6 thoughts on “Why I Try Not to Talk About Things I Know Nothing About

  1. Congratulations on your successful suppression of another person’s expressed thoughts. Down with opinions with which I do not agree! Better that a million voices be silenced that one offensive idea be spoken! Proud of all, y’all. Damn proud.

    • 1) I don’t control the Internet. Anyone can start a blog and say whatever they want.
      2) Because I don’t control the Internet, I am in no position to suppress anyone’s expression whatsoever. I *am* in a position to talk about stuff, which, weirdly enough, is the very type of thing you apparently think shouldn’t be suppressed.
      3) If I’m suppressing someone else’s free expression by talking about them via analogy, then surely you’re suppressing my free expression by throwing a hissy fit on my blog. Hypocrisy much?
      4) Congratulations, you’ve become the first person I’ve seen to play the “free speech” card, even though free speech doesn’t actually apply.

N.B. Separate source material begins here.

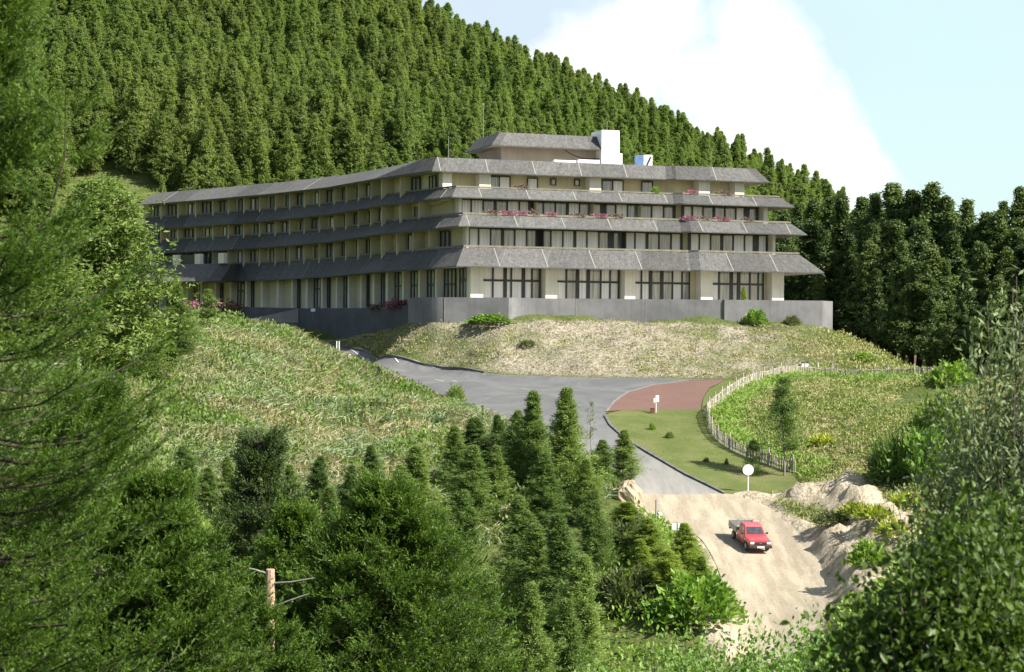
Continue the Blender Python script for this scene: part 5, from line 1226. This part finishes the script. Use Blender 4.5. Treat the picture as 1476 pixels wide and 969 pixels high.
M_dry = leafmat('dry_grass', (.16, .14, .08), (.30, .27, .18), (.20, .17, .10), .3, .25, objrand=0)
M_tall = leafmat('tall_grass', (.16, .27, .05), (.28, .38, .09), None, .3, .35, objrand=0)
mound = [tuple(q) for q in near_l[::-1]] + [(-34, 222), (-70, 200), (-66, 100), (-28, 100), (-12, 106), (0, 112), (8, 124), (6, 132), (-1, 148)]
def type_a(x, y): return (fbm(x, y, .13, 3) + .25 * fbm(x + 9, y, .5, 2)) + np.clip((x + .45 * (y - 150) + 12) / 60, -.12, .12)
x, y = sample(mound, 42000, .05, r, lambda x, y: (type_a(x, y) < .665) & (dseg(x, y, near_l) > 3))
stuff('reed_bed', tufts(x, y, 5, 1.0, .085, r, .42, .3, .35), M_reed, 'pale green reeds covering the slope in front of the hotel road', 'reeds')
x, y = sample(mound, 24000, .05, r, lambda x, y: (type_a(x, y) > .60) | (dseg(x, y, near_l) < 4 + 14 * fbm(x, y, .12)) & (fbm(x, y, .3) > .38) | (r.rand(len(x)) < .10))
stuff('leafy_ground_cover', leafy(x, y, 9, .26, .19, .65, r, .5), M_vine, 'bright green leafy creepers along the crest of the reed slope', 'ground cover')
x, y = sample(mound, 2600, .05, r, lambda x, y: (fbm(x + 33, y + 8, .22, 3) > .56) & (dseg(x, y, near_l) > 10))
stuff('tall_ground_cover', leafy(x, y, 26, .30, .2, 1.5, r, .8), M_vine, 'taller bright green leafy bushes swelling out of the reed slope', 'ground cover')
x, y = sample(mound, 9000, .05, r, lambda x, y: (fbm(x + 70, y, .11, 3) > .53))
stuff('dry_reeds', tufts(x, y, 7, 1.0, .05, r, .35, .2, .3), M_dry, 'tan dead reed stalks in streaks on the slope', 'dry reeds')
slope = fence_line + [(44, 162), (52, 140), (42, 105), (26, 100), (20, 112), (16.6, 122)]
x, y = sample(slope, 26000, .1, r)
stuff('slope_herbs', tufts(x, y, 6, .34, .06, r, .7, .3, .25), M_slope, 'low olive green plants on the slope inside the fence', 'ground cover')
x, y = sample(slope, 3000, .1, r, lambda x, y: fbm(x + 3, y, .3, 3) > .5)
M_sv = leafmat('slope_leaves', (.11, .16, .035), (.22, .27, .075), None, .2, .3, objrand=0)
stuff('slope_ground_cover', leafy(x, y, 8, .22, .13, .5, r, .4), M_sv, 'brighter leafy plants scattered on the slope inside the fence', 'ground cover')
x, y = sample(slope, 4200, .1, r, lambda x, y: dseg(x, y, fence_line) < 2.6)
stuff('tall_grass', tufts(x, y, 7, .85, .07, r, .35, .3, .25), M_tall, 'bright tall grass along the inside of the fence', 'grass')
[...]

  2. You got me wrong Shaun. I’m high fivin’ you here.

    And you’re spot on – the mob doesn’t censor when we mau-mau somebody into ‘doing the right thing’ and self-censoring, right? Hey, SFSignal has the right to keep that post up. They’re the ones with the delete key.

    Us? We’re just the mob howling outside their doors. All we can do is threaten to marginalize them in the SF&F community, refuse to invite them to participate in projects and media events and make them feel unwelcome at cons. Not like we’re making editorial decisions for them.

    Oh, and I’m absolutely positive Amy didn’t feel in anyway abused or intimidated by the illiberal shit storm we set loose on her doorstep. And hey, if she does, I’m sure she understands that she’s responsible for any emotional pain she suffered for writing words with which we strongly disagree. Am I Right?

    So, yaaaay! Another victory for thoughtful debate! You da man, Shaun. Walk tall. Be proud. Go, go mob-think!

    • 1) There was no mob. There were a bunch of people talking about this on the Internet. And, to nobody’s surprise, some people were upset enough that they didn’t want to have anything to do with SF Signal again. That’s the risk you run by posting anything on the Internet. But a lot of other people were, surprise surprise, just talking about it. If this constitutes a mob, then the foundation of American democracy must not sit well with you.

      2) Even if there was a mob, I wasn’t part of it. I never threatened to ban anyone involved from any conventions, nor did I support anything of that sort. I never said I would quit reading SF Signal. I never sent hatemail to anyone. I wrote a blog post and a few tweets where I criticized what was written. By your own definition, this is free expression. Either I have as much write to expression in my own space as anyone else in theirs or I don’t. You seem to not understand the word “hypocrite.”

      3) I can’t speak for Amy, so I won’t. That she offended a lot of people is not in question. That she may be feeling terrible about it may also not be in question (I don’t know, since I’m not following everything she writes). I also don’t support anything beyond criticism of her words. I don’t agree with sending hatemail, as certain people involved have done. I don’t agree with sending threats of any sort. You seem to be under the illusion that I’m someone else. You’re arguing against a strawman while trying to be clever, and it’s not really working out for you here.

      4) You also seem to be obliviously unaware of all the interesting posts written about this subject. Debates, surprise surprise, are happening.

      5) If you leave another comment on my blog that flippantly compares someone you disagree with to any person or ideology which literally imprisoned and/or murdered thousands for free expression or just murdered people en mass for any reason, you will have overstayed your welcome. I don’t take kindly to what amounts to variations of the Hitler fallacy on my blog.

      6) The same can be said about flippant references to censorship, which do not apply in this case, since SF Signal is not the government and has full control over its own space, just as I do of mine. I don’t see treating “self-censorship” on the same level as government censorship as anything but absurdity.